Eating meat and drinking alcohol with mindfulness, we will realize that we are eating the flesh of our own children.
In 2005, the United Nations Food and Agriculture Organization (FAO) began an in-depth assessment of the various significant impacts of the world’s livestock sector on the environment. Its report, titled Livestock’s Long Shadow: Environmental Issues and Options, was released on November 29th 2006. Henning Steinfeld, chief of FAO’s Livestock Information and Policy Branch and senior of the report, in the executive summary, asserts that: “The livestock sector emerges as one of the top two or three most significant contributors to the most serious environmental problems, at every scale from local to global. The findings of this report suggest that it should be a major policy when dealing with problems of land degradation, climate change, air pollution, water shortage, water pollution and loss of biodiversity. Livestock’s contribution to environmental problems is on a massive scale and its potential contribution to their solution is equally large. The impact is so significant that it needs to be addressed with urgency”
Land degradation: Presently, livestock production accounts for 70 percent of all agriculture land and 30 percent of the land surface of the planet. Forests are cleared to create new pastures, and it is a major driver of deforestation. For example, in Latin America some 70 percent of former forests in the Amazon have been turned over to grazing . From these figures, we can see that the livestock business has destroyed hundreds of millions acres of forest all over the world to grow crops and to create pastureland for farm animals. Moreover, when the forests are destroyed, enormous amounts of carbon dioxide stored in trees are released into the atmosphere.

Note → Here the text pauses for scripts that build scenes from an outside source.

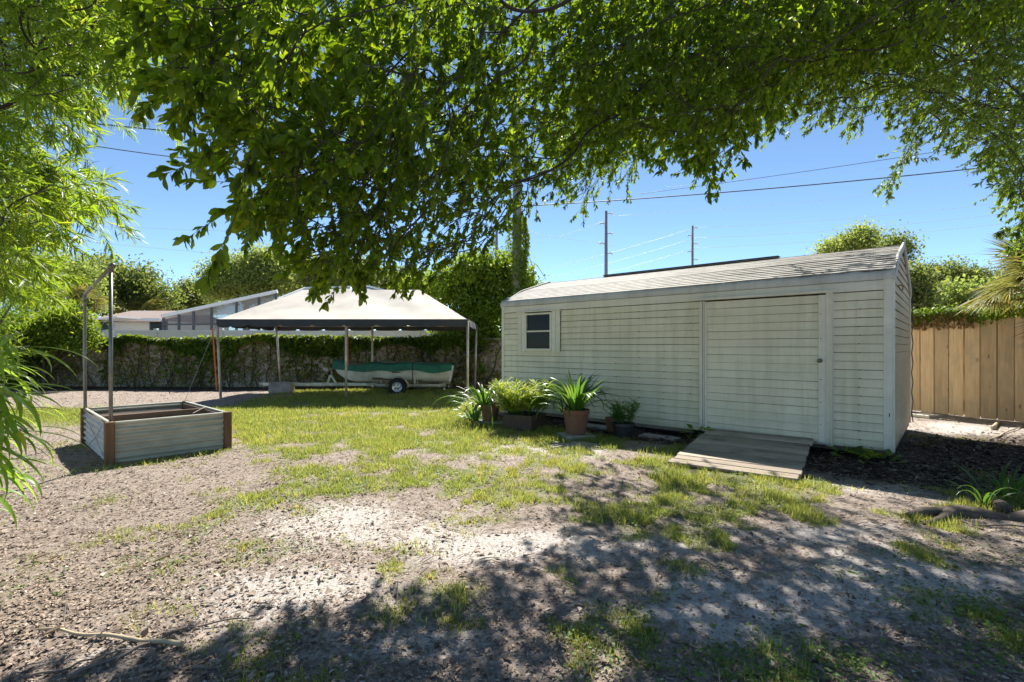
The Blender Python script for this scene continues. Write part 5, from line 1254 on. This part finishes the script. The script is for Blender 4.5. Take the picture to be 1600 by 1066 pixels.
def big_tree(name, loc, label, cat, roots, C, per, size, mat, tpl, tpl_lo, r0, droop, tl, near, nparts=300, leafname='leaf', trunk_pts=None, trunk_r=None, spread=.1, sz=1.0, hang=-.25):
    t = thing(name, loc, label, cat); L0 = np.array(loc)
    P, par, w_, order = skeleton(np.array(roots), C)
    limb_mesh(P - L0, par, w_, r0, .0035).build('branches', M['limb'], t, smooth=True)['kind'] = 'stuff'
    if trunk_pts: MB().tube([Vector(p) - Vector(loc) for p in trunk_pts], trunk_r, 16).build('trunk', M['bark'], t, smooth=True)
    dirs = nrm(P[1:] - P[par[1:]]); lp, la, ln, ls, tips = oak_leaves(C, dirs, per, size, spread, droop, tl, sz, hang)
    V, Fc = twig_mesh(C - L0, tips - L0); o = link(bpy.data.objects.new('twigs', np_mesh('twigs', V, Fc, M['twig'])), t); o['kind'] = 'stuff'
    dist = np.linalg.norm(lp - np.array([0, 0, CH]), axis=1); vis = inframe(lp) & (dist > .8); score = np.where(vis, dist / ls, 1e9); idx = np.argsort(score)[:nparts]
    part = np.zeros(len(lp), bool); part[idx] = True
    Mx = frames(la, ln); vs = [np_mesh(leafname, tpl[0], tpl[1], mat, np.full(len(tpl[0]), r_), True) for r_ in (0.05, .3, .5, .7)]
    for i in idx:
        m4 = Matrix(((*(Mx[i, 0] * ls[i]), lp[i, 0] - L0[0]), (*(Mx[i, 1] * ls[i]), lp[i, 1] - L0[1]), (*(Mx[i, 2] * ls[i]), lp[i, 2] - L0[2]), (0, 0, 0, 1)))
        inst(leafname, vs[int(i) % 4], t, m4)
    far = (dist > near) & ~part; nr = ~far & ~part
    for msk, tp in ((nr, tpl), (far, tpl_lo)):
        if msk.sum(): o = link(bpy.data.objects.new('crown', scatter('crown', tp, lp[msk] - L0, la[msk], ln[msk], ls[msk], mat)), t); o['kind'] = 'stuff'
    print(name, len(lp)); return t
# --- oak 1: broad leaves, arching overhead from a trunk to the right
POLY = [(225, -60), (225, 60), (235, 120), (205, 150), (200, 225), (255, 235), (330, 265), (300, 325), (345, 345), (372, 385), (405, 330), (440, 380), (470, 455), (520, 485), (590, 480), (640, 490), (700, 470), (745, 425), (800, 385), (850, 330),
        (900, 285), (960, 255), (1010, 255), (1060, 245), (1090, 295), (1140, 290), (1165, 220), (1225, 205), (1240, 160), (1300, 130), (1420, 110), (1500, 60), (1640, 40), (1640, -60)]
def depth1(px, py, u):
    lo = 2.3 + .3 * sstep(300, 620, px) * sstep(150, 380, py) + 1.4 * sstep(600, 950, px); hi = 3.6 + 3.3 * sstep(260, 620, px)
    hi = np.minimum(hi, (2.7 + 1.0 * sstep(450, 800, px) + 2.4 * sstep(780, 980, px)) / (1 - .00117 * (542 - py))); hi = np.maximum(hi, lo + .5)
    return lo + (hi - lo) * u ** .8
C1 = cloud(POLY, 4700, depth1, erode=.11)
px = CX + F * C1[:, 0] / C1[:, 1]; py = CY - F * (C1[:, 2] - CH) / C1[:, 1]
thin = (1 - sstep(330, 520, px)) * sstep(60, 220, py) * .84 + .55 * (1 - sstep(250, 330, px)); thin = np.maximum(thin, .45 * sstep(380, 440, py)); thin = np.maximum(thin, .42 * (1 - sstep(480, 640, px)))
C1 = C1[rng.random(len(C1)) > thin]
# overhead part of the crown, beyond the top of the frame
n = 330; Yo = rng.uniform(4.2, 11.5, n); Xo = rng.uniform(.2, 6.5, n); Zo = CH + Yo * rng.uniform(.72, 1.05, n); k = Zo < 9.0
C1b = np.stack([Xo, Yo, Zo], -1)[k]; hole = fbm(C1b[:, 0] * .8, C1b[:, 1] * .8, 77, 2); C1b = C1b[(hole > .40)]
px = CX + F * C1[:, 0] / C1[:, 1]; C1 = np.vstack([C1, cloud([(880, -60), (880, 220), (1010, 240), (1100, 270), (1200, 190), (1300, 120), (1500, 50), (1640, 30), (1640, -60)], 1000, lambda px, py, u: 3.6 + 3.2 * u, erode=.12)]); px = CX + F * C1[:, 0] / C1[:, 1]; py = CY - F * (C1[:, 2] - CH) / C1[:, 1]
SZ1 = np.concatenate([.98 - .36 * sstep(420, 520, px) * sstep(200, 330, py) * (1 - sstep(860, 960, px)) - .15 * sstep(500, 700, px), np.ones(len(C1b))])
C1 = np.vstack([C1, C1b])
big_tree('oak_tree', (5.9, 2.9, 0), 'large oak with broad leaves arching overhead across the top of the yard', 'tree', (5.6, 2.8, 5.0), C1, 27, .076, M['oakleaf'], T_OAK, T_OAK_LO, .026, .55, .26, 4.0,
         trunk_pts=[(5.9, 2.9, -.3), (5.95, 2.9, 1.2), (5.8, 2.95, 2.8), (5.6, 2.8, 5.0)], trunk_r=[.38, .29, .25, .2], sz=SZ1)
# --- oak 2: small leaves, farther, right side
POLY2 = [(860, 150), (850, 230), (880, 330), (905, 355), (930, 300), (985, 300), (1010, 260), (1060, 200), (1200, 215), (1290, 195), (1330, 215), (1380, 185), (1420, 195), (1400, 230), (1375, 290), (1350, 320), (1375, 325), (1420, 270), (1450, 215), (1500, 235), (1540, 250), (1600, 400), (1680, 430), (1680, -60), (1150, -60)]
C2 = cloud(POLY2, 3300, lambda px, py, u: 6.2 + 3.2 * u + .0 * px, erode=.12)
C2 = np.vstack([C2, cloud([(1180, -60), (1180, 130), (1300, 170), (1400, 150), (1440, 190), (1500, 230), (1560, 260), (1575, 380), (1680, 430), (1680, -60)], 1000, lambda px, py, u: 4.6 + 3.0 * u + .0 * px, erode=.12)])
n = 700; Yo = rng.uniform(6.5, 12, n); Xo = rng.uniform(1.5, 9.5, n); Zo = CH + Yo * rng.uniform(.72, .95, n); C2b = np.stack([Xo, Yo, Zo], -1)[(Zo < 9.5) & (fbm(Xo * .7, Yo * .7, 99, 2) > .42)]
C2 = np.vstack([C2, C2b])
big_tree('live_oak_tree', (9.4, 6.2, 0), 'small leaved oak reaching in from the right above the wooden fence', 'tree', (9.0, 6.6, 4.2), C2, 30, .062, M['oakleaf2'], T_OAKS, T_OAKS, .032, .45, .30, 0, nparts=0,
         trunk_pts=[(9.4, 6.2, -.3), (9.4, 6.2, 1.5), (9.3, 6.3, 3.0), (9.0, 6.6, 4.2)], trunk_r=[.36, .28, .24, .19])
# --- bamboo on the left
def bamboo(polys, loc, label, n, dfun, per, size, nparts, root, tl=.35, mat='bambooleaf', droop=.5):
    C = np.vstack([cloud(p, m_, dfun) for p, m_ in polys]); return C
PB = [([(-80, -60), (240, -60), (215, 60), (215, 90), (225, 140), (160, 170), (115, 190), (90, 230), (60, 235), (-80, 250)], 560),
      ([(-80, 230), (70, 240), (100, 270), (180, 300), (215, 320), (245, 345), (252, 365), (235, 380), (190, 370), (140, 380), (90, 360), (60, 420), (-80, 500)], 430),
      ([(-80, 380), (60, 390), (90, 430), (60, 470), (20, 480), (-80, 490)], 120), ([(90, 170), (140, 220), (150, 245), (110, 240), (70, 220)], 30)]
CB = np.vstack([cloud(p, m_, lambda px, py, u: 3.3 + 2.4 * u, erode=.20) for p, m_ in PB])
n = 110; CBo = np.stack([rng.uniform(-6.5, -3.4, n), rng.uniform(2.5, 6.5, n), rng.uniform(3.6, 7.5, n)], -1); CB = np.vstack([CB, CBo])
bt_ = big_tree('bamboo_clump', (-6.1, 4.4, 0), 'tall feathery yellow green bamboo filling the left side of the view', 'bamboo', (-6.1, 4.4, 1.6), CB, 46, .118, M['bambooleaf'], T_LANCE, T_LANCE_LO, .03, .30, .34, 3.4, nparts=300, hang=-.12)
rs = random.Random(12)
for k in range(12):
    bx_, by_ = rs.uniform(-.5, .4), rs.uniform(-.6, .6); lx, ly = rs.uniform(-.3, 1.9), rs.uniform(-1.0, 1.2)
    pts = [(bx_ + lx * (q / 9) ** 2.2, by_ + ly * (q / 9) ** 2.2, 6.4 * (q / 9) ** .95 - .1) for q in range(10)]
    MB().tube(pts, [.028 * (1 - .75 * q / 9) for q in range(10)], 8).build('culm', M['bamboostick'], bt_, smooth=True)
# --- close broad bamboo leaves lower left
LF = leaf_variants('leaf', M['nearbamboo'], [(.30, .026, 1.5), (.34, .030, 1.1), (.26, .024, 1.9), (.36, .028, .8)])
nb = thing('broad_bamboo', (-2.9, 2.45, 0), 'close bamboo sprays with long bright leaves at the lower left edge', 'bamboo'); rs = random.Random(21)
L0 = Vector((-2.9, 2.45, 0))
for k, (px, py) in enumerate([(-20, 520), (-30, 560), (5, 545), (-10, 600), (-35, 640), (0, 585), (-15, 680), (-30, 720), (-25, 590), (-40, 500), (-12, 640), (-28, 760), (15, 520), (20, 570), (25, 610), (10, 640), (20, 670), (5, 700), (0, 740), (-5, 610), (30, 540), (-10, 545)]):
    tip = at(px + 16, py, 2.4 + rs.uniform(-.1, .2)) - L0; base = Vector((-.45 + rs.uniform(-.1, .1), rs.uniform(-.1, .3), max(.1, tip.z - rs.uniform(.2, .5))))
    MB().tube([base, base.lerp(tip, .5) + Vector((0, 0, .10)), tip], [.006, .004, .002], 5).build('stem', M['bamboostick'], nb)
    for q in range(15):
        u = rs.uniform(.35, 1); p = base.lerp(tip, u) + Vector((0, 0, .10 * 4 * u * (1 - u) * .5)); az = rs.gauss(0, .9); el = rs.uniform(-.9, .35)
        m4 = Matrix.Translation(p) @ Matrix.Rotation(az - math.pi / 2, 4, 'Z') @ Matrix.Rotation(-R(82) + el, 4, 'X') @ Matrix.Rotation(rs.uniform(-.5, .5), 4, 'Y') @ Matrix.Diagonal(((s := rs.uniform(.7, 1.05)), s, s, 1))
        inst('leaf', rs.choice(LF), nb, m4)
for k in range(4):
    MB().tube([(-.5 + rs.uniform(-.1, .15), rs.uniform(-.2, .2), -.1), (-.5 + rs.uniform(-.1, .1), rs.uniform(-.1, .2), 1.0), (-.4, .1, 1.9)], [.012, .009, .004], 6).build('culm', M['bamboostick'], nb)
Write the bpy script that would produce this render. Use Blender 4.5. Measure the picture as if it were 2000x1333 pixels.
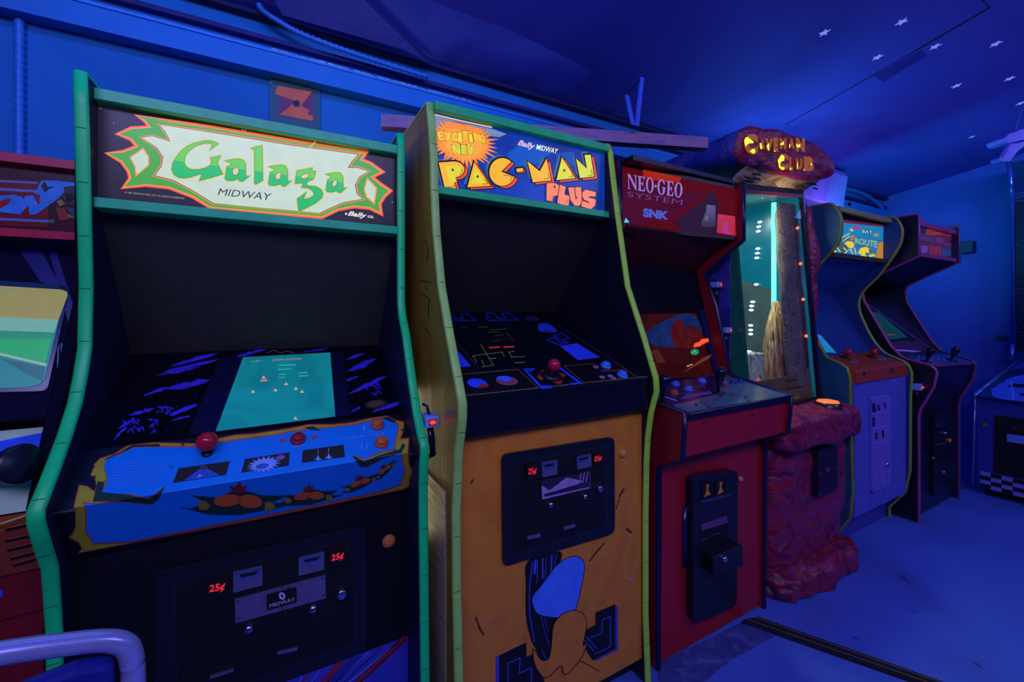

Climate change: The livestock sector has major impacts on the atmosphere and climate. It is responsible for “18 percent of greenhouse gas emissions measured in carbon dioxide equivalent, which is a higher share than transport.” This means that raising animals for food generates more greenhouse gases than all the cars and trucks in the world combined. The livestock sector accounts for 9 percent of anthropogenic carbon dioxide emissions. It also emits 37 percent of anthropogenic methane, most of that from enteric fermentation by ruminants. This is an enormous amount, because every pound of methane is twenty three times as effective as carbon dioxide is at trapping heat in our atmosphere (23 times the global warming potential [GWP] of carbon dioxide). The meat, egg, and dairy industries are also responsible for the emission of 65 percent of anthropogenic nitrous oxide, most of that from manure. Nitrous oxide is about 300 times more potent as a global warming gas than carbon dioxide (296 times the GWP of carbon dioxide). It is also responsible for about two-third (64 percent) of anthropogenic ammonia emissions, which contribute largely to acid rain and accidification of ecosystem .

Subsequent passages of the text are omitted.